Spelling is Rocket Fuel to Reading

This is a guest post by Georgina Mavor, an experienced literacy tutor who works with children, young people and adults who often come with significant barriers to learning, particularly dyslexia. When people ask if TRT and TST work for dyslexics, my answer is, ‘Yes but more slowly than for those without’. This post explains that process and why we should never give up on getting dyslexic students to read and spell.

Now from Georgina:

I stand by my assertion that spelling is the ‘rocket fuel’ to reading. I should just say spelling is ‘rocket fuel’.

Most of my work involves providing Tier 3 remediation to the 5 – 15% of students who find it extremely difficult learning to read. But, given that I work with good quality linguistic phonics programs, I am always confident that every child/adolescent/adult that comes my way will learn to read.

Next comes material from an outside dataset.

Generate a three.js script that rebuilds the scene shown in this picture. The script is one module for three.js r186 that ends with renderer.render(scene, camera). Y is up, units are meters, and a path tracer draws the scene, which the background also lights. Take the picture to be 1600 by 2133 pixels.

Spelling is a significant part of every lesson and contributes powerfully to the acquisition of reading. Where I get really surprised (and excited) however is in the improvement in spelling accuracy by those students who teachers (and initially myself) have considered impossible to teach spelling to. These students all have severe impairments due to their dyslexia, but I have taught them using the method and activities outlined in That Spelling Thing, I have requested that they work with multi syllable words (with a target sound) for classroom spelling AND they practice independently at home 2 – 3 times per week.

Their performance on classroom spelling tests improved immediately. But I consider this an incidental result rather than the main game. What’s really interesting is the growth in their sound/symbol schema that underpins spelling – even on sounds and spellings I have not explicitly covered.

For example, this week I worked with a student on the /air/ sound. In my introduction to each sound I usually try to ascertain what already exists in long term memory. I asked if they knew any spellings for the /air/ sound. The student wrote ‘air’ on the mini whiteboard. “Did they know any others?” The student wrote ‘ir’. Mmm, I needed to take another tack.

“What about if I ask you to write the word ‘bear’. Don’t think about it too much, just say the sounds and see what comes out of the end of you hand.” They wrote ‘bear’. Continuing with this approach they added ‘care’ and ‘there’. Then I inquired about ‘their’. I got two versions, ‘thir’ and ‘ther’ – partial Mental Orthographic Images. More work was needed.

But overall I was shocked at how many accurate spellings this student had produced! Six months ago I would not have said it was possible. Our spelling work had made a significant difference to the development of the sound/symbol neural schema that underpins reading and spelling.

Ditto for several other students, one of whom has had to work with 35 words a week! Their brain’s ability to work with the range of spellings for sounds in words is stronger and faster. It doesn’t happen overnight but slowly I see the growth in their work with individual words. Their brains are different. Spelling is ‘rocket fuel’ to neural development.